Sunday, August 4, 2013

Lynne Littman and Her Videotapes

For several summers in the early 2000s I served as a member of a jury panel for the International Documentary Association Awards, chaired by Oscar winner Lynne Littman. Among the group's members were terrific filmmakers and teachers such as Richard Pearce, Rick Berg, Linda Reavely, Tony Silver, Margot Winchester, Judy Chaikin, and Kate Amend. Lynne had known the others for many years; I was a newcomer but soon became good friends with everyone, especially Ms. Littman. She hosted the meetings at her amazing home near the Hollywood Bowl, and we spent part of the time watching portions of the submitted docs in her "media room," where she kept many videotapes of her work. I nagged her often to bring the tapes to the Film Archive for safekeeping and preservation, which she said many times she would do - soon.
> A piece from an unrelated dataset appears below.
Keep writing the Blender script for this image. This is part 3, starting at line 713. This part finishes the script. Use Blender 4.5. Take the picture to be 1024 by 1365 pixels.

Finally in 2010, she brought in several boxes of 3/4", VHS, 1/2" reel-to-reel, and a couple 1" tapes the Archive. At the time, we were "migrating" tapes on obsolete formats to digital betacam. As you may know (if you don't by now, you should!) all tapes on old formats are in extreme danger - there are not many machines left on which to play them, and the tapes themselves, especially if not kept in proper storage conditions, may only play with great difficulty, if at all.

Due to various circumstances, we in the Film Archive were not able to migrate Lynne's tapes until recently, and by then our protocols had changed. We now have long term digital storage at USC, and are no longer moving old tapes to tape, but going to digital files. Actually, Lynne's tapes were some of the first to undergo this process, so we're learning as we go, and except for a few issues here and there, the process has been quite successful.

The majority of the tapes are programs or reports that Lynne made as a producer and reporter at KCET in the 1970s. Unfortunately, KCET does not seem to have retained their master tapes for these pieces, so we believe that these copies may be the only ones that survive (in fact, many are labeled "Master.") These news and public affairs pieces are a fascinating and valuable time capsule of life in Los Angeles in the 70s. Some of the material is political, and very cutting edge, others more social but no less compelling. I wish I had the time to discuss each one, but I'm just going to hit some highlights.

WANTED: OPERADORAS is a short piece about women, mostly Mexican American and often undocumented, doing work at home for clothing factories of downtown Los Angeles. Obviously a story that, sadly, could be ripped from today's headlines as well.

Another short report from Lynne concerns the dangers of asbestos. Though a known carcinogen since the 1930s, asbestos was at the time still an ingredient in many household products, and available for sale in many hardware stores. Lynne goes to a store and buys a paper bag of asbestos powder, dispensed from an open container by a barehanded clerk!

THE GAY WAY is an hour long program from 1971 exploring gay life.  

In one studio panel, Lynne talks to four gay men, all prominent (then and later) activists, who give articulate testimony to their own experiences, as well as how gay people should be able to fit into the larger society.  One of this group is Morris Kight (1919-2003), one of the founders of the gay rights movement in the United States.

In another panel, Lynne speaks to four lesbian activists (including Ellen Broidy, part of the group that proposed the first gay pride parade) about their lives. Surprisingly for the period, the discussion is  straightforward and matter-of-fact, without apology. This seems to me a tremendously significant historical document.

In 1977, Littman and her then-husband Taylor Hackford made a terrific concert documentary about Rick Nelson and his Stone Canyon Band, IT'S ALL RIGHT NOW, with revealing behind-the-scenes interviews with Nelson and his fans.

Now, most of these tapes were in decent condition, others not so much. But for this transfer process (done at DC Video), the tapes were "baked" first to prepare them for transfer. The 1/2" reel-to-reel tapes were especially tricky due to their rarity. It's gratifying to know that these films are now preserved for the future, and available to be seen again.